El derecho a la educación pública superior gratuita se encuentra consagrado en el artículo 13 Nº 2 letra c) del Pacto, el que es de rango al menos constitucional, ya que el artículo 5°, inciso segundo, de la Constitución Política establece que el Estado en el ejercicio de la soberanía debe respetar los derechos humanos, tanto los establecidos en la Carta Fundamental como en los tratados internacionales ratificados por Chile y que se encuentran vigentes, que es el caso del citado Pacto (Carola Canelo).
No obstante, desde 1989 a la fecha todos los gobiernos han incumplido ese compromiso, así se desprende del informe final del Comité de Derechos Económicos, Sociales y Culturales de Naciones Unidas, compuesto por 18 expertos, que entrega las recomendaciones al Estado chileno tras el proceso de examinación al que éste fuera sometido los días 9 y 10 de junio de 2015, en Ginebra, en el marco de los compromisos contraídos por Chile al ratificar el Pacto Internacional de Derechos Económicos, Sociales y Culturales (PIDESC).
“Las constataciones realizadas por el Comité DESC son preocupantes, ya que las últimas observaciones realizadas al Estado chileno por este Comité datan de 2004, hace 11 años atrás, lo que da cuenta de la ausencia de avances sustanciales para asegurar la vigencia de estos derechos fundamentales en el país”, explica en El Mostrador José Aylwin, codirector del Observatorio Ciudadano.

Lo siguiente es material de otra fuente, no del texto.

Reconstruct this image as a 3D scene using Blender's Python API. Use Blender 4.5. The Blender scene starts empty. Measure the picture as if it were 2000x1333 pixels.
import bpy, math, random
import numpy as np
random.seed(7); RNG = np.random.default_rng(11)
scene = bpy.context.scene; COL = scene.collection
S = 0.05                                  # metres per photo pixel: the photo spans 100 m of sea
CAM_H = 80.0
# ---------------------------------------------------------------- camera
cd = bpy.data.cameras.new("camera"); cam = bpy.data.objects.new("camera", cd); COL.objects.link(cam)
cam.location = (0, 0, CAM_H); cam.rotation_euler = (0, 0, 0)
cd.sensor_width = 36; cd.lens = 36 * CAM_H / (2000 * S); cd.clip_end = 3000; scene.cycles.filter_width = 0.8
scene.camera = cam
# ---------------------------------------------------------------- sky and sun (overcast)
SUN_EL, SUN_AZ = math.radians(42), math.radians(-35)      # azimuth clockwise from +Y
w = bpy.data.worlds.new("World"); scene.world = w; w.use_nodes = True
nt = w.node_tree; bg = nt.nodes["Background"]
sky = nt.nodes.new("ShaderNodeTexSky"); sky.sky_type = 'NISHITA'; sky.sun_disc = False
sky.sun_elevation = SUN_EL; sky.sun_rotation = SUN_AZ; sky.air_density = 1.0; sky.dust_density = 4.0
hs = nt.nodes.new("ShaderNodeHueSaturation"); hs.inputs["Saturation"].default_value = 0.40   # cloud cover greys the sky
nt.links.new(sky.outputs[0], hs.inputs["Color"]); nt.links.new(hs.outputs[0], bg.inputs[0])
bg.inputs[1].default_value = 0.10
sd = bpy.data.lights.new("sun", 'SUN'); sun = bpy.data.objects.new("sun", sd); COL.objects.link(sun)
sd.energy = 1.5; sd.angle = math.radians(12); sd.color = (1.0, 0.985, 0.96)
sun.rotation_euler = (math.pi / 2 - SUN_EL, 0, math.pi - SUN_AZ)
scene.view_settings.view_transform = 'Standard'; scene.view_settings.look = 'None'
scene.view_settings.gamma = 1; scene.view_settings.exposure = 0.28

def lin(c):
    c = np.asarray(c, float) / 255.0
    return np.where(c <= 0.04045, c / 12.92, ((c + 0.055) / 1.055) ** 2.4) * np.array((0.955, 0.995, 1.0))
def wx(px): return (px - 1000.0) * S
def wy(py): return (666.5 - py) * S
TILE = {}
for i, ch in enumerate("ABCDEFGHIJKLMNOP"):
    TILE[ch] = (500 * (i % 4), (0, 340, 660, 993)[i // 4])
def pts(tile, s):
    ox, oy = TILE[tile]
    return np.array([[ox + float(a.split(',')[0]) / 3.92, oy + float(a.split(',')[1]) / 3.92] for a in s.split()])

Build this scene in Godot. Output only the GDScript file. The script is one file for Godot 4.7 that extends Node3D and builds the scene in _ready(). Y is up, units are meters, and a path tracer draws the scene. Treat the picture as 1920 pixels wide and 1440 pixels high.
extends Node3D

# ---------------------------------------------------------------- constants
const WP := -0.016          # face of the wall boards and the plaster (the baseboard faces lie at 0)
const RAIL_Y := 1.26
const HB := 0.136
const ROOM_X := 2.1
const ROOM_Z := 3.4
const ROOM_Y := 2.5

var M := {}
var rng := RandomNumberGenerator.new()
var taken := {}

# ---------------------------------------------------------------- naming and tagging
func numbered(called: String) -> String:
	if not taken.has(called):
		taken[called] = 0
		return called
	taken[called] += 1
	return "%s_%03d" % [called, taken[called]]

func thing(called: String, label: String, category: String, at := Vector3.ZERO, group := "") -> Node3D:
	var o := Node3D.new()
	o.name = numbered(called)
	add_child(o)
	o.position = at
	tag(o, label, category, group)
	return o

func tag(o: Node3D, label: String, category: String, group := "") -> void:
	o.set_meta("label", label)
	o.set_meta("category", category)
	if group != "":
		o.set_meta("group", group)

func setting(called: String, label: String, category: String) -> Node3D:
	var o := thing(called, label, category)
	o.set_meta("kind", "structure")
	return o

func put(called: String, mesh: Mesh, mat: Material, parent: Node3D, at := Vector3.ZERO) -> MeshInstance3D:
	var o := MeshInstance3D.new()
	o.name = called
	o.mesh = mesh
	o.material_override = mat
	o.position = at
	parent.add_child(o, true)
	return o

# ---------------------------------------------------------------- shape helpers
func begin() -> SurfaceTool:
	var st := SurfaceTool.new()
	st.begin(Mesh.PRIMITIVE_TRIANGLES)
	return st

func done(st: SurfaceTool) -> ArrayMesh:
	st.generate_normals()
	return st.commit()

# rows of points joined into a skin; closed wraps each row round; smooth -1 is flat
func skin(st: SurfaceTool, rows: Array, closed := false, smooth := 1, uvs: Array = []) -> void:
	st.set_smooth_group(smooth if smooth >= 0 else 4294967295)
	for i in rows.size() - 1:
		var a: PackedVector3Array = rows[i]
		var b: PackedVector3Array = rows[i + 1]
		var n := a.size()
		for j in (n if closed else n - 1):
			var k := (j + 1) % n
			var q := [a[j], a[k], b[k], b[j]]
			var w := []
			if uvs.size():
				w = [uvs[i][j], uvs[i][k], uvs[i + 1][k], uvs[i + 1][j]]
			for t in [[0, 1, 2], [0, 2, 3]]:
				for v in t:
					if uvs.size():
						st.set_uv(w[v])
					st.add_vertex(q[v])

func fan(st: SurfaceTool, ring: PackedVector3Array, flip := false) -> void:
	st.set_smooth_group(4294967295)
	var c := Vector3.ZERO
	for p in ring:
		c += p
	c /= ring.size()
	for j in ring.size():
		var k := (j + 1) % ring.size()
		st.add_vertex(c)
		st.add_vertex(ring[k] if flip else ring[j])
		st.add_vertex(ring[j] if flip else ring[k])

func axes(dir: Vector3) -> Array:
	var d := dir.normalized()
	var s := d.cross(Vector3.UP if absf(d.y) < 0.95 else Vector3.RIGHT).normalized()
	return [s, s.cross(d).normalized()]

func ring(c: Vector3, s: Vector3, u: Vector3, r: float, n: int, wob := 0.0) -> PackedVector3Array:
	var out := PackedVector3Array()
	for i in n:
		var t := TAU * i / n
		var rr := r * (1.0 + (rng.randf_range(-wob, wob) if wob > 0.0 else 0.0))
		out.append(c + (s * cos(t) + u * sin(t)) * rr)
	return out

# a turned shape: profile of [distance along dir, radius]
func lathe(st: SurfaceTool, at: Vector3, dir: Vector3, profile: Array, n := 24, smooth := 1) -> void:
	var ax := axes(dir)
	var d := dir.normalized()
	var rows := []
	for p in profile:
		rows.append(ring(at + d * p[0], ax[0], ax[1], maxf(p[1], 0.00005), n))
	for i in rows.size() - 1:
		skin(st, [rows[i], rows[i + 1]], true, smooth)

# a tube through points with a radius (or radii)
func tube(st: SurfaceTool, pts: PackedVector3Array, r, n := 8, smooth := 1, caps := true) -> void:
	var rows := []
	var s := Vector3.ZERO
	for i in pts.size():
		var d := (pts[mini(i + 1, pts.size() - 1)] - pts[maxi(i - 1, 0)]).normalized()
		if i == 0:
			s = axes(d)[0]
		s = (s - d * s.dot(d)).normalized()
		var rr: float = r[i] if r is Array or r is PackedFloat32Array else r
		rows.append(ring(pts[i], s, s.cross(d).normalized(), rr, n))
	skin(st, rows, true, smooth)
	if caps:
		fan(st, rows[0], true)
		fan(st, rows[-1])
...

El Comité DESC constata el grave déficit que el Estado de Chile tiene en el cumplimiento de sus obligaciones, “particularmente en el reconocimiento y la protección efectiva de derechos como la vivienda, la educación, los derechos sindicales, el derecho al agua y a la alimentación, así como al constatar la persistencia de brechas de desigualdad y pobreza extremas, que afecta a grupos más vulnerables, como los pueblos indígenas”, consigna el medio. Para mayor abundamiento, Aylwin comenta que “temas como las pensiones, la salud, la educación son vistos principalmente como negocio, agravado por más de 30 años en que ha funcionado un sistema basado en la subsidiariedad, los resultados son segregación y déficit”.
La terrible paradoja con la que deben convivir las centroizquierdas y las centroderechas –que han gobernado desde 1990– es que el derecho humano a la educación fue reconocido por un dictador, a quien se sindica como el mayor violador de los derechos humanos de la historia de Chile (Y POR CUANTO, dicho Pacto ha sido aceptado por mí, previa aprobación legislativa, y el Instrumento de Ratificación fue depositado en la Secretaria General de las Naciones Unidas con fecha 10 de febrero de 1972 –sentencia Pinochet en 1989. Y agrega: POR TANTO, en uso de la facultad que me confiere el artículo 32 N° 17 de la Constitución Política de la República, dispongo y mando que se cumpla y lleve a efecto como Ley dicho Pacto Internacional y que se publique copia autorizada de su texto en el Diario Oficial).
Qué paradójico es que los mismos que lo sacaron del poder, hoy se yergan como defensores-violadores del derecho humano a la educación superior pública gratuita, y tratan de subsidiar su desidia a través del otorgamiento de becas y créditos como fuentes de financiamiento, en circunstancias que, como se sabe, las becas son discrecionales, ya que su otorgamiento depende de la condición socioeconómica familiar del estudiante; en tanto, los créditos bancarios, como se sabe, son instrumentos cobrables a mediano o largo plazo.
En rigor, el Estado está obligado a implementar la gratuidad en la educación superior pública, esto es, en aquellas instituciones que le pertenecen, y en modo alguno está obligado a otorgarla a través de entidades privadas, como son las universidades o institutos particulares (empresas con fines de lucro). Que alguien recoja este guante, por favor.